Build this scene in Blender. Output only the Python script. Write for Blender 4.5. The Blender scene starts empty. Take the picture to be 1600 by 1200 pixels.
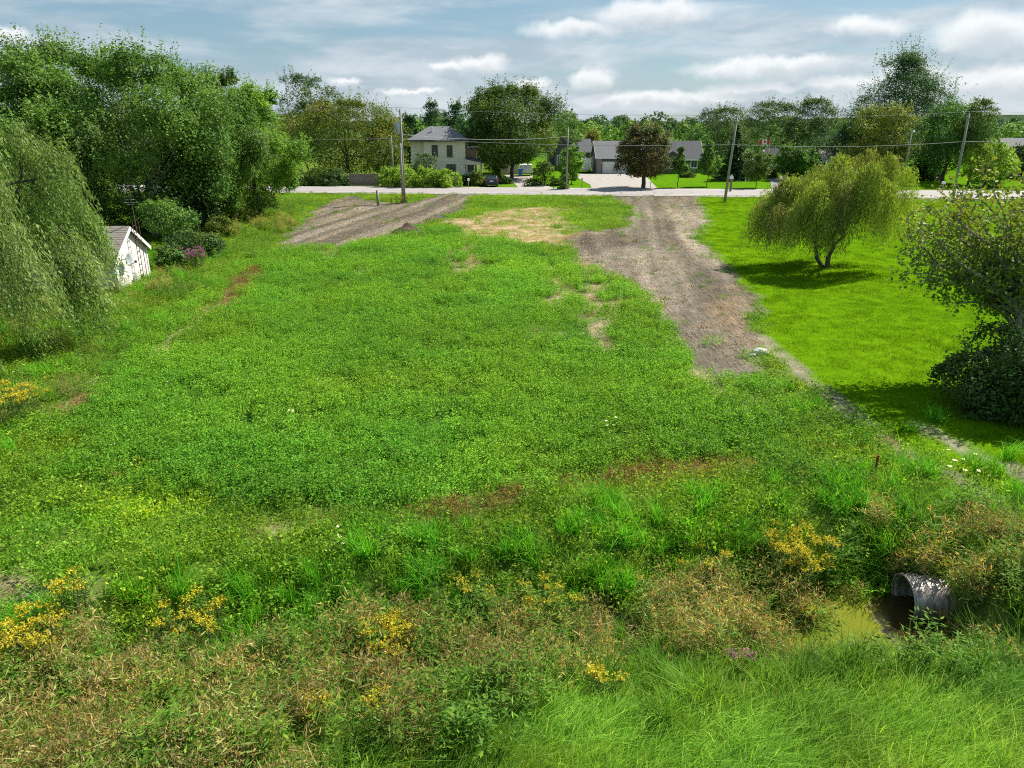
import bpy, math, random
import numpy as np
from mathutils import Vector

R = math.radians
rng = np.random.default_rng(7)
random.seed(7)
sc = bpy.context.scene

# ------------------------------------------------------------------ camera
H, F = 8.3, 1150.0                       # camera height, focal length in photo pixels
PITCH = math.atan(400 / F)
cp, sp = math.cos(PITCH), math.sin(PITCH)
cam_d = bpy.data.cameras.new('camera')
cam = bpy.data.objects.new('camera', cam_d)
sc.collection.objects.link(cam)
cam.location = (0, 0, H)
cam.rotation_euler = (math.pi / 2 - PITCH, 0, 0)
cam_d.sensor_width = 36
cam_d.lens = 36 * F / 1600
cam_d.clip_start = 0.1
cam_d.clip_end = 9000
sc.camera = cam

# ------------------------------------------------------------------ sky and sun
SUN_EL, SUN_AZ = R(47), math.atan2(0.78, 0.62)          # from +Y towards +X
world = bpy.data.worlds.new('World'); sc.world = world; world.use_nodes = True
nt = world.node_tree; nt.nodes.clear()
def N(t, tree=None, **kw):
    n = (tree or nt).nodes.new(t)
    for k, v in kw.items(): setattr(n, k, v)
    return n
def math_n(tree, op, a, b=None, c=None, clamp=False):
    n = tree.nodes.new('ShaderNodeMath'); n.operation = op; n.use_clamp = clamp
    for i, x in enumerate((a, b, c)):
        if x is None: continue
        if isinstance(x, (int, float)): n.inputs[i].default_value = x
        else: tree.links.new(x, n.inputs[i])
    return n.outputs[0]
def mixc(tree, fac, a, b, mode='MIX'):
    n = tree.nodes.new('ShaderNodeMix'); n.data_type = 'RGBA'; n.blend_type = mode
    for s, x in ((n.inputs[0], fac), (n.inputs[6], a), (n.inputs[7], b)):
        if isinstance(x, (int, float)): s.default_value = x
        elif isinstance(x, (tuple, list)): s.default_value = (*x[:3], 1)
        else: tree.links.new(x, s)
    return n.outputs[2]
def smooth(tree, x, lo, hi):
    n = tree.nodes.new('ShaderNodeMapRange'); n.interpolation_type = 'SMOOTHSTEP'
    tree.links.new(x, n.inputs[0]); n.inputs[1].default_value = lo; n.inputs[2].default_value = hi
    return n.outputs[0]
sky = N('ShaderNodeTexSky', sky_type='NISHITA', sun_disc=False)
sky.sun_elevation = SUN_EL; sky.sun_rotation = SUN_AZ
sky.air_density = 1.0; sky.dust_density = 0.6; sky.ozone_density = 1.5
tc = N('ShaderNodeTexCoord')
sep = N('ShaderNodeSeparateXYZ'); nt.links.new(tc.outputs['Generated'], sep.inputs[0])
dx, dy, dz = sep.outputs
az = math_n(nt, 'ARCTAN2', dx, dy)
el = math_n(nt, 'ARCSINE', dz)
comb = N('ShaderNodeCombineXYZ'); nt.links.new(az, comb.inputs[0]); nt.links.new(el, comb.inputs[1])
def noise_n(tree, vec, scale, detail=5, rough=0.55, dist=0.0, sx=1, sy=1, loc=(0, 0, 0), rotz=0.0):
    mp = tree.nodes.new('ShaderNodeMapping'); mp.inputs['Scale'].default_value = (sx, sy, 1)
    mp.inputs['Location'].default_value = loc; mp.inputs['Rotation'].default_value = (0, 0, rotz)
    tree.links.new(vec, mp.inputs[0])
    n = tree.nodes.new('ShaderNodeTexNoise'); n.inputs['Scale'].default_value = scale
    n.inputs['Detail'].default_value = detail; n.inputs['Roughness'].default_value = rough
    n.inputs['Distortion'].default_value = dist
    tree.links.new(mp.outputs[0], n.inputs['Vector'])
    return n.outputs[0]
# thin sheets of stratus: stretched noise in azimuth / elevation
sheet = noise_n(nt, comb.outputs[0], 3.0, 7, 0.58, 0.6, 1.2, 7.5, (0.3, 2.1, 0), 0.03)
sheet2 = noise_n(nt, comb.outputs[0], 5.0, 5, 0.6, 0.3, 0.9, 5.0, (4.3, 1.2, 0), -0.02)
sheet_f = math_n(nt, 'ADD', math_n(nt, 'MULTIPLY', sheet, 0.7), math_n(nt, 'MULTIPLY', sheet2, 0.3))
low = smooth(nt, el, 0.17, 0.0)                           # more cloud seen edge-on near the horizon
sheet_f = smooth(nt, math_n(nt, 'ADD', sheet_f, math_n(nt, 'MULTIPLY', low, 0.13)), 0.44, 0.64)
# individual cumulus puffs, each at its own bearing in the sky
PUFFS = [(748, 100, 42, 15), (700, 104, 26, 9), (928, 126, 34, 20), (1195, 106, 110, 17), (1240, 100, 60, 14), (1140, 110, 50, 15), (1555, 48, 72, 28),
         (1515, 62, 42, 16), (1015, 22, 90, 22), (900, 44, 80, 14), (1350, 40, 54, 14), (830, 132, 24, 11), (10, 55, 30, 13),
         (1540, 128, 75, 20), (1030, 155, 90, 13), (960, 158, 60, 10), (1180, 136, 70, 9), (1440, 112, 50, 12), (640, 143, 46, 6), (540, 125, 26, 8), (1330, 130, 60, 13), (1110, 150, 50, 11)]
wob = N('ShaderNodeTexNoise'); wob.inputs['Scale'].default_value = 26; wob.inputs['Detail'].default_value = 6
wob.inputs['Roughness'].default_value = 0.6
nt.links.new(comb.outputs[0], wob.inputs['Vector'])
wv = N('ShaderNodeVectorMath', operation='MULTIPLY_ADD')
nt.links.new(wob.outputs['Color'], wv.inputs[0]); wv.inputs[1].default_value = (0.045, 0.03, 0); nt.links.new(comb.outputs[0], wv.inputs[2])
best = None; under = None
for (u, v, w, h) in PUFFS:
    a, b = (u - 800) / F, -(v - 600) / F
    d = Vector((a, b * sp + cp, b * cp - sp)).normalized()
    A, E = math.atan2(d.x, d.y) + 0.0225, math.asin(d.z) + 0.015
    s1 = N('ShaderNodeVectorMath', operation='SUBTRACT'); nt.links.new(wv.outputs[0], s1.inputs[0]); s1.inputs[1].default_value = (A, E, 0)
    s2 = N('ShaderNodeVectorMath', operation='MULTIPLY'); nt.links.new(s1.outputs[0], s2.inputs[0]); s2.inputs[1].default_value = (F / w / 1.25, F / h / 1.15, 0)
    s3 = N('ShaderNodeVectorMath', operation='LENGTH'); nt.links.new(s2.outputs[0], s3.inputs[0])
    best = s3.outputs['Value'] if best is None else math_n(nt, 'MINIMUM', best, s3.outputs['Value'])
    s4 = N('ShaderNodeVectorMath', operation='ADD'); nt.links.new(s2.outputs[0], s4.inputs[0]); s4.inputs[1].default_value = (0, 0.75, 0)
    s5 = N('ShaderNodeVectorMath', operation='LENGTH'); nt.links.new(s4.outputs[0], s5.inputs[0])
    under = s5.outputs['Value'] if under is None else math_n(nt, 'MINIMUM', under, s5.outputs['Value'])
puff = smooth(nt, best, 0.98, 0.35)
belly = smooth(nt, under, 1.1, 0.2)
fine = noise_n(nt, comb.outputs[0], 30, 6, 0.6, 0.2, 1, 2.2)
mott = noise_n(nt, comb.outputs[0], 9, 5, 0.6, 0.2, 1, 3.4, (1.7, 0.4, 0))
sky_c = N('ShaderNodeVectorMath', operation='SCALE'); nt.links.new(sky.outputs[0], sky_c.inputs[0]); sky_c.inputs['Scale'].default_value = 0.10
# clear air between the clouds: the physical sky under a thin veil
veil = mixc(nt, 0.55, sky_c.outputs[0], (0.20, 0.38, 0.50))
sheet_col = mixc(nt, smooth(nt, mott, 0.32, 0.68), (0.42, 0.51, 0.59), (0.66, 0.72, 0.77))
c1 = mixc(nt, math_n(nt, 'MULTIPLY', sheet_f, 0.85), veil, sheet_col)
puff_col = mixc(nt, math_n(nt, 'MULTIPLY', belly, 0.75), (1.05, 1.05, 1.05), (0.50, 0.56, 0.62))
puff_col = mixc(nt, math_n(nt, 'MULTIPLY', fine, 0.35), puff_col, (0.62, 0.68, 0.73))
c2 = mixc(nt, math_n(nt, 'MULTIPLY', puff, 0.78), c1, puff_col)
bg = N('ShaderNodeBackground'); bg.inputs['Strength'].default_value = 0.58
nt.links.new(c2, bg.inputs[0])
wo = N('ShaderNodeOutputWorld'); nt.links.new(bg.outputs[0], wo.inputs[0])

sun_d = bpy.data.lights.new('sun', 'SUN'); sun_d.energy = 5.0; sun_d.angle = R(0.55); sun_d.color = (1, 0.95, 0.86)
sun = bpy.data.objects.new('sun', sun_d); sc.collection.objects.link(sun)
to_sun = Vector((math.sin(SUN_AZ) * math.cos(SUN_EL), math.cos(SUN_AZ) * math.cos(SUN_EL), math.sin(SUN_EL)))
sun.rotation_euler = (-to_sun).to_track_quat('-Z', 'Y').to_euler()
sun.location = to_sun * 60
vs = sc.view_settings
vs.view_transform = 'Standard'; vs.look = 'None'; vs.exposure = 0.92; vs.gamma = 1.0; vs.use_curve_mapping = False
sc.cycles.use_denoising = False; sc.cycles.filter_width = 1.1; sc.cycles.use_adaptive_sampling = True; sc.cycles.adaptive_threshold = 0.02
sc.cycles.max_bounces = 5; sc.cycles.diffuse_bounces = 2; sc.cycles.glossy_bounces = 2
sc.cycles.transmission_bounces = 4; sc.cycles.transparent_max_bounces = 4; sc.cycles.caustics_reflective = False; sc.cycles.caustics_refractive = False

# ------------------------------------------------------------------ projection helpers: photo pixel -> place on the ground
def ray(u, v):
    a, b = (u - 800) / F, -(v - 600) / F
    return a, b * sp + cp, b * cp - sp
def gp(u, v, z=0.0):
    r = ray(u, v); t = (z - H) / r[2]
    return t * r[0], t * r[1]
def at(u, v, Y):
    r = ray(u, v); t = Y / r[1]
    return t * r[0], Y, H + t * r[2]
def mpp(Y, z=2.0):                        # metres per photo pixel at distance Y
    return (Y * cp + (H - z) * sp) / F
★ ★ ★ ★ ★
**STATED GOAL**: Without any pictures, reproduce the lines from the first one in the material through the line that has "sc.camera = cam", exactly as they appear.

**EXERCISE RESPONSE**:
Build this scene in Blender. Output only the Python script. Write for Blender 4.5. The Blender scene starts empty. Take the picture to be 1600 by 1200 pixels.
import bpy, math, random
import numpy as np
from mathutils import Vector

R = math.radians
rng = np.random.default_rng(7)
random.seed(7)
sc = bpy.context.scene

# ------------------------------------------------------------------ camera
H, F = 8.3, 1150.0                       # camera height, focal length in photo pixels
PITCH = math.atan(400 / F)
cp, sp = math.cos(PITCH), math.sin(PITCH)
cam_d = bpy.data.cameras.new('camera')
cam = bpy.data.objects.new('camera', cam_d)
sc.collection.objects.link(cam)
cam.location = (0, 0, H)
cam.rotation_euler = (math.pi / 2 - PITCH, 0, 0)
cam_d.sensor_width = 36
cam_d.lens = 36 * F / 1600
cam_d.clip_start = 0.1
cam_d.clip_end = 9000
sc.camera = cam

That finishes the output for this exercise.